Sursaut de vie à l’approche de la mort, l’énergie en aplomb de la mélancolie, cette apologie de l’héroïsme ordinaire reste l’un des sommets du maître japonais qui, deux ans plus tard signera, Les Sept Samouraïs, œuvre à jamais emblématique. Soixante dix ans plus tard, Olivier Hermanus reprend la trame de la fresque intimiste, pour l’occasion adaptée-concentrée par l’écrivain Kazuo Ishiguro.

L’époque demeure la même, cependant Living s’ouvre sur des vues de Londres à l’orée des années 50. La transposition s’avère astucieuse et judicieuse, vis à vis des usages propres aux sociétés japonaise et britannique, régies l’une et l’autre, par des civilités chevillées au maintien individuel et au respect d’un strict protocole hiérarchique.

Outre la reconstitution d’une nation dévastée par la guerre, lancée désormais sur la voie chaotique de la résilience et la reconstruction, la version d’Olivier Hermanus puise son atout majeur dans une interprétation sans vedette et au cordeau, dominée par Bill Nighy.
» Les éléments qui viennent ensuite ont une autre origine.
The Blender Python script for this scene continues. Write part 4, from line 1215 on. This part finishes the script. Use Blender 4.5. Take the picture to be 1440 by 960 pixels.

Abonné aux prestations iconoclastes : Pop star sur le retour dans Still Crazy (1998), directeur-dandy d’une radio pirate (Good Morning England 2009), Flibustier de parc d’attraction (Pirates des Caraïbes 2006-2007), l’acteur surprit néanmoins sous le flegme perspicace du détective John Kildare, figure de prou de Golem (2016).

Engoncé dans le col blanc et la veste grise de M. Wlliams, Nighy essouffle sa voix, ralentit ses gestes, effile sa longue silhouette jusqu’à l’effacement. Mais plus tard, le scribouillard épatera ses collègues et encombrera certains de ses supérieurs, quelque peu décontenancés par une si tranquille obstination. Subtil, minutieux, étranger à toute démonstration, l’acteur intrigue, émeut, amuse par moment et nous pousse à admettre que M. Williams est décidément un zombie bien vivant.